Exercise brief |
All the data below goes into the copy word for word, but the pictures don't.
◆ ◆ ◆
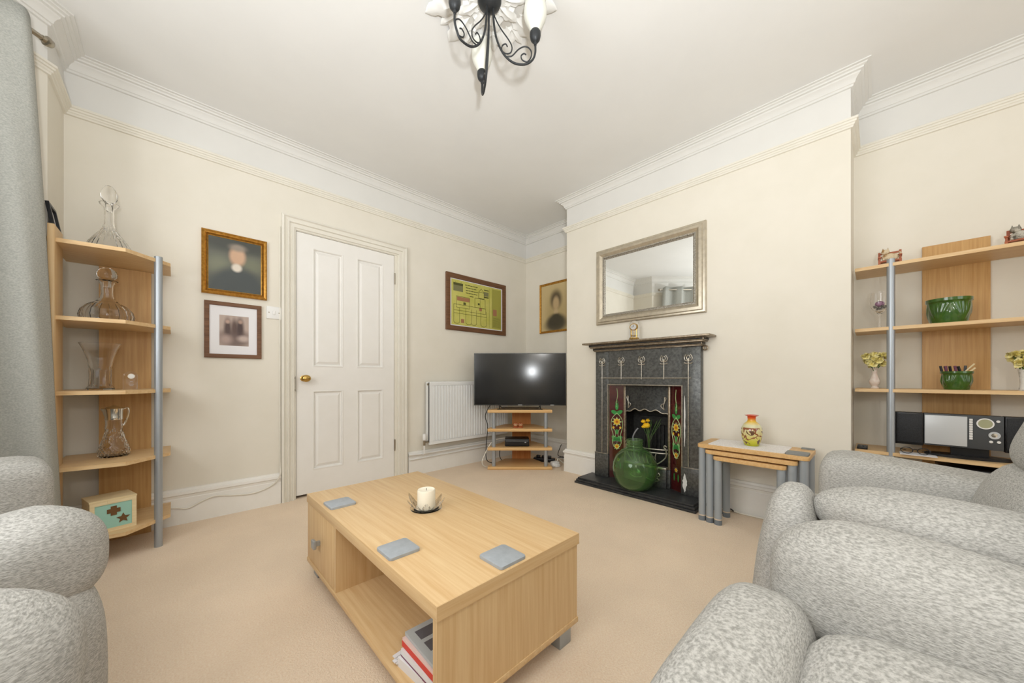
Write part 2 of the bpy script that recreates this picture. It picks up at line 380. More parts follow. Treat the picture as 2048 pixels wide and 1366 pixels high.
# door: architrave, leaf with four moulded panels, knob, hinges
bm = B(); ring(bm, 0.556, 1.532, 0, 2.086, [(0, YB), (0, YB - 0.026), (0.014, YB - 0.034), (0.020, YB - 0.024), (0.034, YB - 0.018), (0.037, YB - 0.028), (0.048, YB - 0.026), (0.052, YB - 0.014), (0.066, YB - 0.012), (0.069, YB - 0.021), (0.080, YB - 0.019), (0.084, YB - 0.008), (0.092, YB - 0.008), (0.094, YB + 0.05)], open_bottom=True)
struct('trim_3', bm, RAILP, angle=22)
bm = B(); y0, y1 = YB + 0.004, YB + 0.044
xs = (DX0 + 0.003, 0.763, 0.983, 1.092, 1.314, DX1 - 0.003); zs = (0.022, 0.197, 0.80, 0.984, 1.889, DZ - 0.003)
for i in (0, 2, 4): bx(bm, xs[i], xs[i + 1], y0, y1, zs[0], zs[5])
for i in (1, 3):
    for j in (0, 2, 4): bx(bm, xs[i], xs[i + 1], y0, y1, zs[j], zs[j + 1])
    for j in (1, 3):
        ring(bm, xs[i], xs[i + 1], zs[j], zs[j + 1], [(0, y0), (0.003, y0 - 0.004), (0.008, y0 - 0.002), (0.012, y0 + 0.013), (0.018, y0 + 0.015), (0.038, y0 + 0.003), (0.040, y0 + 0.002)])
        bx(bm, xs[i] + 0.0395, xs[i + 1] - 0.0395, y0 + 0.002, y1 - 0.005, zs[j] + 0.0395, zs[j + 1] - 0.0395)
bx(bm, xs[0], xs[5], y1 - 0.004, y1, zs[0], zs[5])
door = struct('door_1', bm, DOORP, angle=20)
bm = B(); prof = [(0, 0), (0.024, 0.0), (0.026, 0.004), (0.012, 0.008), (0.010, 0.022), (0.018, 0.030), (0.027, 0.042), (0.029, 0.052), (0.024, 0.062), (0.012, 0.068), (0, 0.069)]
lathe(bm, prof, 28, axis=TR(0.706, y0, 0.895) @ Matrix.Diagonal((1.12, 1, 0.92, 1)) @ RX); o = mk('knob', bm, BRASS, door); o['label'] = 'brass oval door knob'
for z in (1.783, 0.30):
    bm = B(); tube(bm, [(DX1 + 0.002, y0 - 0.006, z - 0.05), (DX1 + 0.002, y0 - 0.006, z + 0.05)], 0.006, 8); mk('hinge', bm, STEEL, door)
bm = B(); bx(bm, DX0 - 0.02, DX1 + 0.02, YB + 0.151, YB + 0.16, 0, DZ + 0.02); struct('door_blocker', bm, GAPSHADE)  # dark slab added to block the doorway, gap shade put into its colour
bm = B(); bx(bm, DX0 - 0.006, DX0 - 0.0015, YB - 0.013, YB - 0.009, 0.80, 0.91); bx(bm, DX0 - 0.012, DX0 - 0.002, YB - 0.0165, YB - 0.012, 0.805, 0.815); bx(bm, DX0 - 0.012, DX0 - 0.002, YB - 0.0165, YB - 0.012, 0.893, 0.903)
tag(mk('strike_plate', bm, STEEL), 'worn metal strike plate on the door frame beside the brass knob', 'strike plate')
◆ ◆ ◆
Written reply |
Write part 2 of the bpy script that recreates this picture. It picks up at line 380. More parts follow. Treat the picture as 2048 pixels wide and 1366 pixels high.
# door: architrave, leaf with four moulded panels, knob, hinges
bm = B(); ring(bm, 0.556, 1.532, 0, 2.086, [(0, YB), (0, YB - 0.026), (0.014, YB - 0.034), (0.020, YB - 0.024), (0.034, YB - 0.018), (0.037, YB - 0.028), (0.048, YB - 0.026), (0.052, YB - 0.014), (0.066, YB - 0.012), (0.069, YB - 0.021), (0.080, YB - 0.019), (0.084, YB - 0.008), (0.092, YB - 0.008), (0.094, YB + 0.05)], open_bottom=True)
struct('trim_3', bm, RAILP, angle=22)
bm = B(); y0, y1 = YB + 0.004, YB + 0.044
xs = (DX0 + 0.003, 0.763, 0.983, 1.092, 1.314, DX1 - 0.003); zs = (0.022, 0.197, 0.80, 0.984, 1.889, DZ - 0.003)
for i in (0, 2, 4): bx(bm, xs[i], xs[i + 1], y0, y1, zs[0], zs[5])
for i in (1, 3):
    for j in (0, 2, 4): bx(bm, xs[i], xs[i + 1], y0, y1, zs[j], zs[j + 1])
    for j in (1, 3):
        ring(bm, xs[i], xs[i + 1], zs[j], zs[j + 1], [(0, y0), (0.003, y0 - 0.004), (0.008, y0 - 0.002), (0.012, y0 + 0.013), (0.018, y0 + 0.015), (0.038, y0 + 0.003), (0.040, y0 + 0.002)])
        bx(bm, xs[i] + 0.0395, xs[i + 1] - 0.0395, y0 + 0.002, y1 - 0.005, zs[j] + 0.0395, zs[j + 1] - 0.0395)
bx(bm, xs[0], xs[5], y1 - 0.004, y1, zs[0], zs[5])
door = struct('door_1', bm, DOORP, angle=20)
bm = B(); prof = [(0, 0), (0.024, 0.0), (0.026, 0.004), (0.012, 0.008), (0.010, 0.022), (0.018, 0.030), (0.027, 0.042), (0.029, 0.052), (0.024, 0.062), (0.012, 0.068), (0, 0.069)]
lathe(bm, prof, 28, axis=TR(0.706, y0, 0.895) @ Matrix.Diagonal((1.12, 1, 0.92, 1)) @ RX); o = mk('knob', bm, BRASS, door); o['label'] = 'brass oval door knob'
for z in (1.783, 0.30):
    bm = B(); tube(bm, [(DX1 + 0.002, y0 - 0.006, z - 0.05), (DX1 + 0.002, y0 - 0.006, z + 0.05)], 0.006, 8); mk('hinge', bm, STEEL, door)
bm = B(); bx(bm, DX0 - 0.02, DX1 + 0.02, YB + 0.151, YB + 0.16, 0, DZ + 0.02); struct('door_blocker', bm, GAPSHADE)  # dark slab added to block the doorway, gap shade put into its colour
bm = B(); bx(bm, DX0 - 0.006, DX0 - 0.0015, YB - 0.013, YB - 0.009, 0.80, 0.91); bx(bm, DX0 - 0.012, DX0 - 0.002, YB - 0.0165, YB - 0.012, 0.805, 0.815); bx(bm, DX0 - 0.012, DX0 - 0.002, YB - 0.0165, YB - 0.012, 0.893, 0.903)
tag(mk('strike_plate', bm, STEEL), 'worn metal strike plate on the door frame beside the brass knob', 'strike plate')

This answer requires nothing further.